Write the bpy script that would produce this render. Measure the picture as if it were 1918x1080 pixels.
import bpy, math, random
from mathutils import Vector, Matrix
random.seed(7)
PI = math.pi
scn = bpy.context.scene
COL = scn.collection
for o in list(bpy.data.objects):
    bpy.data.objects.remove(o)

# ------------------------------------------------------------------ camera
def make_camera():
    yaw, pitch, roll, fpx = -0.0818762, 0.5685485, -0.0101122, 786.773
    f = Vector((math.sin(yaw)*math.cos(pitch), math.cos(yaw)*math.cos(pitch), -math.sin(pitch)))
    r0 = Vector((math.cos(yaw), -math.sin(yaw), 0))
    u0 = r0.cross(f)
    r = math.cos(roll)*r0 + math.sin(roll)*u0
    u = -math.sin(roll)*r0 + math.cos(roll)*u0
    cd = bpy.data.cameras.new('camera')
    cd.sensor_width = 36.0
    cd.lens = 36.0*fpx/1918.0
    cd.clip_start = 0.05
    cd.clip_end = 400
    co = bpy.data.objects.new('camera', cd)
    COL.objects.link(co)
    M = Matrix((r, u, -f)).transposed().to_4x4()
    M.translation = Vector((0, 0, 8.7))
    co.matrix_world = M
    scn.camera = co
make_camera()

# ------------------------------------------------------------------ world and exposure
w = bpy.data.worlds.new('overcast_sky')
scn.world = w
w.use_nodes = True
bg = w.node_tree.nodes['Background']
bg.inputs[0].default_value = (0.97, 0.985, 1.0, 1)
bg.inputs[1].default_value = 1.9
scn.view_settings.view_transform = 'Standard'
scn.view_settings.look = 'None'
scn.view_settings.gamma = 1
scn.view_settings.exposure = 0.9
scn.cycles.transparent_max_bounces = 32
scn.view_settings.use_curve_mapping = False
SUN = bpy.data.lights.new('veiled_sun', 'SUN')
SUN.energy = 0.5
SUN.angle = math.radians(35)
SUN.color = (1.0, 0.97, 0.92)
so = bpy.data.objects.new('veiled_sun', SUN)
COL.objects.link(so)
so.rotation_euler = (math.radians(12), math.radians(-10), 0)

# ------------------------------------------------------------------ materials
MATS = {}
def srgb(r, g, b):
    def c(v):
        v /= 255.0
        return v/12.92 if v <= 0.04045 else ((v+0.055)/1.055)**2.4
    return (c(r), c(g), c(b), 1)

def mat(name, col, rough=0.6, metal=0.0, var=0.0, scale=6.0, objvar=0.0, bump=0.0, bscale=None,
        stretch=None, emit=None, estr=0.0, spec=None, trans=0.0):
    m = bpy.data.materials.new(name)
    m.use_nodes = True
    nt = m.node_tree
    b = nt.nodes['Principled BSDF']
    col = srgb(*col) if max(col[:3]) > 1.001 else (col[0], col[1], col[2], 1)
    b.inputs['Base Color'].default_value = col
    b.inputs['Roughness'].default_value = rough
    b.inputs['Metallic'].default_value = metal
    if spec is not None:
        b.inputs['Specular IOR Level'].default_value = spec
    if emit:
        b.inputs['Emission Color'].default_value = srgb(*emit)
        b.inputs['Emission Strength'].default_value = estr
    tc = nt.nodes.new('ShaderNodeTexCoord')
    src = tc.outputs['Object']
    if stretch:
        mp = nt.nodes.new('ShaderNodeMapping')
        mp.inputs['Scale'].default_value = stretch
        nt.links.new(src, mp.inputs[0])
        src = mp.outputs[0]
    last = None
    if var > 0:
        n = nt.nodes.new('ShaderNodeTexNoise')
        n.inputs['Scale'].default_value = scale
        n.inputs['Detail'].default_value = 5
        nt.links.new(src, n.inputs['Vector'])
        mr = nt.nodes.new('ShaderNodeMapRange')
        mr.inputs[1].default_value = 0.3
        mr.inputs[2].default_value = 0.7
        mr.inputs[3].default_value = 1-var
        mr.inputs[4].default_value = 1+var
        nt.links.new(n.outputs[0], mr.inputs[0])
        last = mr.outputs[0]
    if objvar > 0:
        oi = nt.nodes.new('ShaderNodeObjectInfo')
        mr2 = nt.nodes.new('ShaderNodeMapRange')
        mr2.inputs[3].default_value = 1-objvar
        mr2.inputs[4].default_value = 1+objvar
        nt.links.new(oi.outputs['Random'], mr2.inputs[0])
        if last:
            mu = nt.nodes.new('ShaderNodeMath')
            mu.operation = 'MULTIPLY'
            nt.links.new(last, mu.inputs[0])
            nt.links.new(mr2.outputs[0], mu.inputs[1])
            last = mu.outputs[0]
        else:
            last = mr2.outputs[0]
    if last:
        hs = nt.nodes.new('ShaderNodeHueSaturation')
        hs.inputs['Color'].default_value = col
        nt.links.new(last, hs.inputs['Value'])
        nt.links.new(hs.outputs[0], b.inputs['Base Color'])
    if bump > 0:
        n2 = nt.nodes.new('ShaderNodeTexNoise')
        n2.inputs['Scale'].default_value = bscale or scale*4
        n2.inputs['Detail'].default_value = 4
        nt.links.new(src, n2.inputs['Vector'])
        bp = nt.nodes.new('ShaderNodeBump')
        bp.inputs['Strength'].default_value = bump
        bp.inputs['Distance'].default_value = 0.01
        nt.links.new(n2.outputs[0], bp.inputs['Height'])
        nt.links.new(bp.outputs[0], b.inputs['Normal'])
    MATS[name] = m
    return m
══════
Prompt. Copy exactly the lines that run from the first line of the data to the line containing "bpy.data.objects.remove(o)", please, with both ends included and nothing else.

Task result.
Write the bpy script that would produce this render. Measure the picture as if it were 1918x1080 pixels.
import bpy, math, random
from mathutils import Vector, Matrix
random.seed(7)
PI = math.pi
scn = bpy.context.scene
COL = scn.collection
for o in list(bpy.data.objects):
    bpy.data.objects.remove(o)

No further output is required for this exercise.